Вот почему он возражает против убийства фазана ради спортивного интереса, вот почему больному или умирающему животному он спешит обеспечить покой…
Простой обычай спокойного, лишенного какого-либо чванства гостеприимства во времена благодатной жатвы и бесконечная терпеливость в годы лишений и голода, нежная любовь и дружба в кругу своей семьи, глубокое сознание того, что на земле у каждого человека, начиная от уборщика и кончая ламбардаром, своя доля и своя миссия… — эта своеобразная совокупность простоты, сердечности и печального фатализма внушает стороннему наблюдателю большие, хотя и не лишенные грусти симпатии. Это столь привлекательное своей простотой и искренностью мировоззрение примиряет индусов с окружающей иногда довольно безрадостной действительностью и исключает желание что-либо в этой действительности менять.
Семья
От деревни подойдем к ее ячейке — семье.
Здесь все общее, все на виду. Без общего согласия ничего нельзя ни отнять, ни прибавить. Все члены семьи живут вместе, и еще недавно считалось идеалом соединить под одной крышей пять — семь поколений.
Старший в семье является общим главою и пользуется патриархальным авторитетом. Все заработанное и приобретенное переходит в распоряжение главы, и он удовлетворяет нужды всех, растит молодежь, женит, отдает замуж, ведает хозяйством и т. д. Авторитет главы абсолютный, он имеет некоторую аналогию с отцом древнеримской семьи, хотя мягкость народного характера не позволила отцу индийской семьи дойти в своей власти до права на жизнь ее членов. В случае смерти отца власть переходит к старшему сыну. Закон давно уже пытается подорвать авторитет отца и лишить его права распоряжаться общей собственностью[117], но древняя традиция оказалась весьма живуча. Во всяком случае, авторитет отца и поныне очень силен в индусской семье, он поддерживается не только естественной подчиненностью и традиционным уважением детей, но и приниженным положением в семье женщины, которая должна смотреть на мужа как на своего господина, не смея даже называть его по имени[118].

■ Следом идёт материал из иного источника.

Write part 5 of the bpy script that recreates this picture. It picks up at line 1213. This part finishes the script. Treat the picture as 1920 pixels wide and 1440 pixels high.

Но остановимся на некоторых подробностях жизни отдельной семьи сельского жителя. Представим себе его возвращающимся после тяжелого рабочего октябрьского дня домой. Он занят был посевом пшеницы. Весь черный, голый, исключая окутанных в полотнище бедер и покрытой тюрбаном головы, он медленно шагает за своей парой быков. Он носит усы, но не бороду, сквозь складки его тюрбана видно, что голова его вся брита, за исключением чуба на макушке. Быки тащат соху — орудие первобытного типа, с небольшой металлической оправой в конце сошника, причем ярмо охватывает их шею, и верхний край его налегает на шею животного впереди его горба. Крестьянин приближается к деревне, и перед его взором за деревьями появляется ряд глиняных лачуг. Над деревней стелется горизонтальными слоями дым, выходящий из труб и уходящий далеко в поля. Воздух свеж, а для туземца даже холоден. Жены заняты приготовлением ужина, и, когда муж заворачивает к дому, он чувствует запах сжигаемого навоза. Минуя на пути массивное фиговое дерево, покрывающее тенью целую группу незамысловатых домов, он через ворота в белом заборе заворачивает быков на свой двор.